What We’re Loving: Underwater Art, Analytic Philosophy, Betsy-Tacy


This Week’s Reading

Two Paris Review editors in one New York Times magazine? That’s what I call a week in culture: Sadie Stein on Baby Bjorns and J. J. Sullivan on Faulkner. —Lorin Stein

Like Jim Holt, I am convinced that some analytic philosophy is worth reading and rereading. If only one book could make the case, though, it would have to be Derek Parfit’s work of moral philosophy, Reasons and Persons. Almost thirty years old, it endures through a combination of novel thought and unimpeachable style. And, unlike much analytic philosophical writing, Parfit’s words have a vigorous sense of purpose, a compassion and focus reminiscent of Simone Weil and George Orwell. Favorite sections include teletransportation, indistinct selves, the repugnant conclusion, and the opening sentence: “Like my cat, I often simply do what I want to do.” —Tyler Bourgeois

I am continually captivated by the underwater art of “eco-sculptor” Jason deCaires Taylor—or, rather, what happens to it. Taylor submerges his work—predominantly human figures—in the waters of the West Indies and in the Gulf of Mexico. Over time, the permanent installations come to act as artificial reefs, attracting corals, aggregating fish species, and increasing marine biomass.

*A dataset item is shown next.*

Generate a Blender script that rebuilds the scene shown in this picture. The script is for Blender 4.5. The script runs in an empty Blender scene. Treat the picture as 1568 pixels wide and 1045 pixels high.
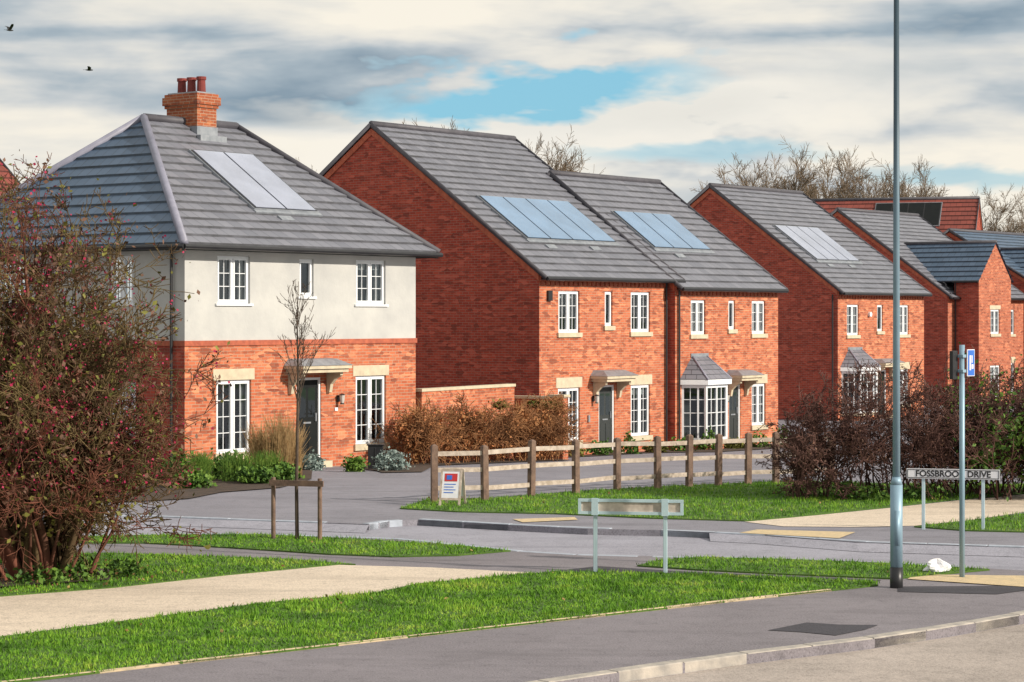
import bpy, math, random
import numpy as np
from mathutils import Vector, Matrix
random.seed(7)
RNG=np.random.default_rng(11)
D=bpy.data; scene=bpy.context.scene
COL=scene.collection

# ------------------------------------------------------------ terrain height
KY=[-200,50,58,63,70,90,110,200,3000]
KZ=[0,0,-.3,-.5,-.66,-.72,-.85,-1.0,-1.0]
def zf(y): return float(np.interp(y,KY,KZ))

# ------------------------------------------------------------ materials
def newmat(name):
    m=D.materials.new(name); m.use_nodes=True
    nt=m.node_tree; nt.nodes.clear()
    out=nt.nodes.new('ShaderNodeOutputMaterial')
    b=nt.nodes.new('ShaderNodeBsdfPrincipled')
    nt.links.new(b.outputs[0],out.inputs[0])
    return m,nt,b
def N(nt,t,**k):
    n=nt.nodes.new(t)
    for a,v in k.items(): setattr(n,a,v)
    return n
def mixc(nt,fac,a,b,mode='MIX'):
    n=nt.nodes.new('ShaderNodeMix'); n.data_type='RGBA'; n.blend_type=mode
    for idx,v in ((0,fac),(6,a),(7,b)):
        if hasattr(v,'is_linked'): nt.links.new(v,n.inputs[idx])
        elif idx==0: n.inputs[0].default_value=v
        else: n.inputs[idx].default_value=(*v,1)
    return n.outputs[2]
def noise(nt,vec,scale,detail=3,rough=.55,dist=0):
    n=nt.nodes.new('ShaderNodeTexNoise'); n.inputs['Scale'].default_value=scale
    n.inputs['Detail'].default_value=detail; n.inputs['Roughness'].default_value=rough
    n.inputs['Distortion'].default_value=dist
    if vec is not None: nt.links.new(vec,n.inputs['Vector'])
    return n.outputs['Fac']
def mrange(nt,v,a,b,c=0.,d=1.):
    n=nt.nodes.new('ShaderNodeMapRange'); nt.links.new(v,n.inputs[0])
    for i,x in enumerate((a,b,c,d)): n.inputs[i+1].default_value=x
    return n.outputs[0]
def mth(nt,op,a,b=None):
    n=nt.nodes.new('ShaderNodeMath'); n.operation=op
    for i,v in enumerate((a,b)):
        if v is None: continue
        if hasattr(v,'is_linked'): nt.links.new(v,n.inputs[i])
        else: n.inputs[i].default_value=v
    return n.outputs[0]
def bump(nt,b,h,strength,dist):
    n=nt.nodes.new('ShaderNodeBump'); n.inputs['Strength'].default_value=strength
    n.inputs['Distance'].default_value=dist
    nt.links.new(h,n.inputs['Height']); nt.links.new(n.outputs[0],b.inputs['Normal'])
def objco(nt): return N(nt,'ShaderNodeTexCoord').outputs['Object']

def simple(name,c1,c2=None,scale=3.,rough=.8,metal=0.,bmp=0.,detail=2,spec=.5,lo=.3,hi=.7):
    m,nt,b=newmat(name); o=objco(nt)
    if c2 is None: c2=tuple(x*.75 for x in c1)
    f=noise(nt,o,scale,detail)
    nt.links.new(mixc(nt,mrange(nt,f,lo,hi),c1,c2),b.inputs['Base Color'])
    b.inputs['Roughness'].default_value=rough; b.inputs['Metallic'].default_value=metal
    b.inputs['Specular IOR Level'].default_value=spec
    if bmp>0: bump(nt,b,noise(nt,o,scale*6,3),bmp,.02)
    return m
def twig(name,c1,c2,scale=1.):
    m,nt,b=newmat(name); o=objco(nt)
    nt.links.new(mixc(nt,mrange(nt,noise(nt,o,scale,0),.35,.65),c1,c2),b.inputs['Base Color'])
    b.inputs['Roughness'].default_value=1; b.inputs['Specular IOR Level'].default_value=0
    return m

def brickmat(name,c1,c2,mortar=(.40,.29,.21),dark=(.13,.04,.032),patch=.25,msize=.008):
    m,nt,b=newmat(name); o=objco(nt)
    s=N(nt,'ShaderNodeSeparateXYZ'); nt.links.new(o,s.inputs[0])
    c=N(nt,'ShaderNodeCombineXYZ'); nt.links.new(mth(nt,'ADD',s.outputs[0],s.outputs[1]),c.inputs[0]); nt.links.new(s.outputs[2],c.inputs[1])
    br=N(nt,'ShaderNodeTexBrick'); nt.links.new(c.outputs[0],br.inputs['Vector'])
    br.inputs['Scale'].default_value=1; br.inputs['Brick Width'].default_value=.225; br.inputs['Row Height'].default_value=.075
    br.inputs['Mortar Size'].default_value=msize; br.inputs['Mortar Smooth'].default_value=.3
    br.inputs['Color1'].default_value=(*c1,1); br.inputs['Color2'].default_value=(*c2,1); br.inputs['Mortar'].default_value=(*mortar,1)
    v=N(nt,'ShaderNodeTexVoronoi'); v.inputs['Scale'].default_value=1
    mp=N(nt,'ShaderNodeMapping'); mp.inputs['Scale'].default_value=(4.4,13.3,1); nt.links.new(c.outputs[0],mp.inputs[0]); nt.links.new(mp.outputs[0],v.inputs['Vector'])
    sv=N(nt,'ShaderNodeSeparateColor'); nt.links.new(v.outputs['Color'],sv.inputs[0])
    col=mixc(nt,mrange(nt,sv.outputs[0],.66,.97,0,.65),br.outputs['Color'],dark)
    col=mixc(nt,mrange(nt,sv.outputs[1],.80,.95,0,.5),col,(min(1,c1[0]*1.4),c1[1]*2.1,c1[2]*2.3))
    big=noise(nt,o,.9,4,.65)
    col=mixc(nt,mrange(nt,big,.35,.75,0,patch),col,tuple(x*.55 for x in c1))
    col=mixc(nt,mrange(nt,noise(nt,o,2.3,4,.7),.55,.8,0,.35),col,(c1[0]*1.15,c1[1]*1.9,c1[2]*2.2))
    nt.links.new(col,b.inputs['Base Color']); b.inputs['Roughness'].default_value=.9
    b.inputs['Specular IOR Level'].default_value=.15
    return m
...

Most of Taylor’s figures stand with their faces upturned to the surface, their eyes closed, as they are silently and arrestingly overtaken by algae, sponges, and hydrozoans. The overall impression is one of indomitable spirit within metamorphosis: creatures coming to life. —Anna Hadfield

I am sad every time I think about missing the 2012 Betsy-Tacy convention, which takes place the weekend of July 19–22 in what the world may call Mankato, but every Betsy-Tacy fan knows as Deep Valley, Minnesota. Maud Hart-Lovelace’s ten-book series—a fictionalized account of her own childhood and young adulthood—sees heroine Betsy Ray and her crowd grow from children to young marrieds, and the early twentieth century matures with them. So vivid is the world, so beloved the characters, that the reader feels she knows them. Maybe seeing the real-life modern Mankato—even the childhood homes the Betsy-Tacy Society has painstakingly restored—would fail to match that picture. But one day, I’d like a chance to see for myself! In the meantime, I’m carrying the tote. —Sadie Stein

Where They Create” is an ever-growing collection of photographs of creative spaces by Australian photographer Paul Barbera. His images of offices, studios, and workshops everywhere from New York to Bangkok tend to focus on small details while effectively capturing the greater atmosphere of the locations. There is something poetic about the photographs, but at the same time they are humble, delicate, and, above all, honest. None of the spaces are prepared or tidied before Barbera’s arrival; he finds beauty in the chaos. Looking through this collection, which is also available in book form, you might get the sinking feeling that your own creative space is desperately inadequate. Well, I’m afraid that in comparison to places like the offices of Studio TooGood in London, it probably is. —Arthur Holland Michel

“If this had been something in a novel, it would just have been irritating. I have in fact done a lot of reading, particularly in the last few years, but earlier, too, by all means, and I have thought about what I read, and that kind of coincidence seems far-fetched in fiction, in modern novels anyway, and I find it hard to accept.” So the narrator of Per Petterson’s Out Stealing Horses introduces a crucial plot point in this vivid, engrossing novel about a boy and his father in the Norwegian countryside after World War II. I love that move (there must be a word for it) when a storyteller makes us believe in something implausible by pointing out its implausibility, its tackiness even. —L. S.